How I see Nietzsche, he held Western religion as self-congratulatory since it obsessed with the alleged rational aside of ethics.instead.of with doing, acting, creating.
My summary of Nietszche's proof that the traditionalist theist God is non-existent goes like this:
God can be seen in 3 parts. His essense, his free will, and his necessary will to love his nature. Now moral goodness doesn t flow from essense. A baby is good but its not the same thing as Aristotle's virtuous person. So set essence aside. To love freely and necessarily without the human compatibility scheme seems impossibls, but let's grant a mystery and say God loves both ways and can't sin but is free at the same time. Now this free but bound will of God is always happy. He doesn't face struggle then finds happiness. His act.of existing is blissful.
There we have:
1) an infinite deity that loves infinitely but does so with bliss and necessity
2)Nietzsche posits the human animal as that which earns its way in life
It's easy to see the divinity as below the rational animal which is human. Since he is said to create and have provenance over us, he can't possibly exist
Jesus preaches against Pharisaic materialism. The emphasis of the Pharisees was on the world, or as they would have put it, balancing divine obligations with material ones. But Jesus will have none of this -- "If your right eye causes you to sin, take it out and throw it away. It is better to lose one part of your body than to have your whole body thrown into hell."
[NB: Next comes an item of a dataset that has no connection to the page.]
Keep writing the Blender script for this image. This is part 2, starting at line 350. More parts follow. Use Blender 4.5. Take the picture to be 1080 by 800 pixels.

Jesus is a dualist and what is of ultimate importance is the final destination of the soul; not the health or longevity of the body. Jesus never tell his followers how to lengthen their natural lifespan or attain a stronger body, rather it is about attaining eternal life in the hereafter. Jesus dies at 33 and in a very fitting way given the message he preached.
Could you clarify your claim here? Are you saying that he rejects the idea of sin? Or that there is no sin in Heaven? Or that all Jewish claims of sin he rejects?